As a consequence, his team “gives up goals at the wrong point, they turn over pucks at the wrong point, they miss checks, the goaltenders miss saves, and you’ve got that subconscious attitude about giving up too easily. When you see a team miss the playoffs a lot of years, what happens in most cases is (new general managers) clean out everyone to get rid of that kind of thinking. It’s not necessarily the players’ talent. It’s the thinking you’ve got to change.”

Cleaning house sounds nice, but, thus far, Sather has made very few such moves. “What do people think?” wonders one Rangers insider about those demanding trades. “Do they think that because the Rangers don’t want, say, Valeri Kamensky, that the other teams in the league do want him? Do they think that the Rangers are smart and the other teams are stupid?”

Still, Sather says any of his players can be had. “There’s not anyone here who’s untouchable as far as I’m concerned.”

Mark Messier is not going anywhere, though, unless he retires at season’s end. Too often, Messier looks every bit his 40 years and then some. He ranks 975th out of 975 NHLers in plus/minus, on the ice for 25 more even-strength goals against the Rangers than goals for.

This team’s expectations may have emanated from Messier’s “guarantee” to return the Rangers to the playoffs. But while Sather and the coaching staff defend him, lauding his still-impressive leadership skills and effort, there have been rumblings that some teammates feel the Captain, too, deserves his share of public criticism for poor play. And the fans—who demanded Messier’s return for three years—now seem disenchanted.

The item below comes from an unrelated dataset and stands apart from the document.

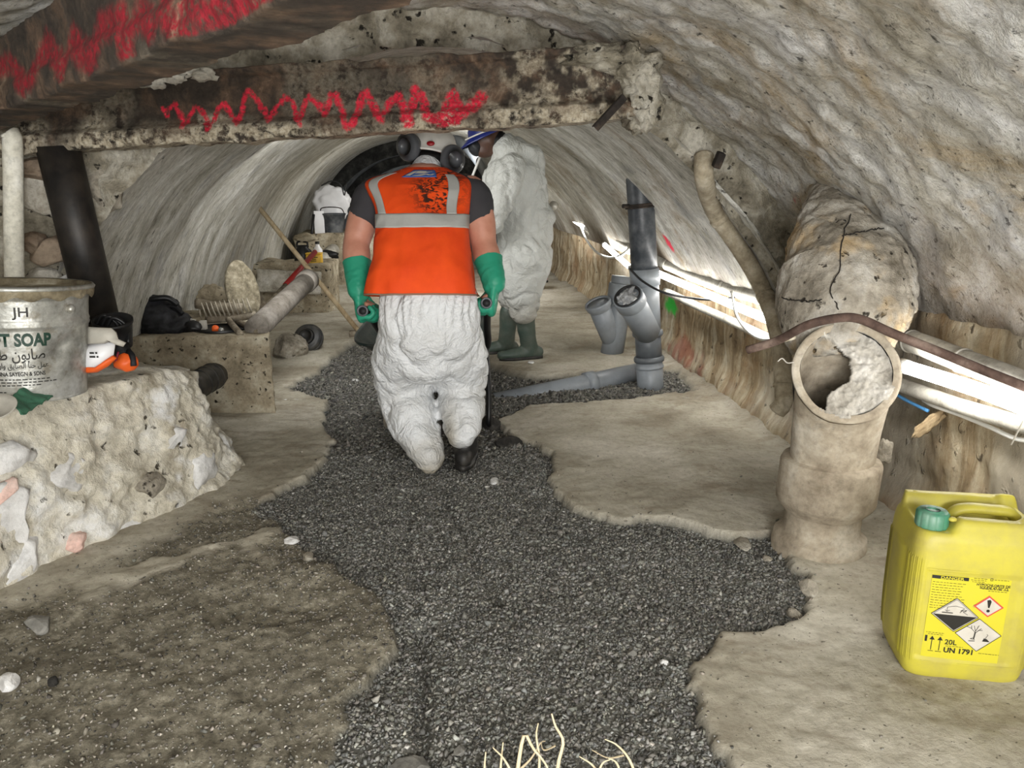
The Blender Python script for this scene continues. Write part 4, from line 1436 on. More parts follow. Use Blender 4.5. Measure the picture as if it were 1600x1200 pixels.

“C’mon, Mess,” one blue-seater loudly groaned last Sunday, “I want my money back.”

The future of the Rangers is elsewhere. “There’s been a lot of new, young people brought in here,” Sather says with justification. For the first time in a while, 11 players on the roster are under 25, products of both Smith and Sather deals.

“You know,” Sather says, “this is really Manny Malhotra’s first year of development. The guy has played pro three years but this is the first time he’s really been used in any meaningful way. And we’ve made him accountable and he’s starting to respond to it.”

There are also some fine young defensemen like 20-year-old rookie Tomas Kloucek. And two-thirds of the Czechmates line, Jan Hlavac and Radek Dvorak, are in that younger group.

But perhaps more than the talent or the age of the players, “it’s the culture we’re trying to change,” Sather says, eyeing the bottle of pills on the counter in front of him. “The average fan, he probably doesn’t understand that.”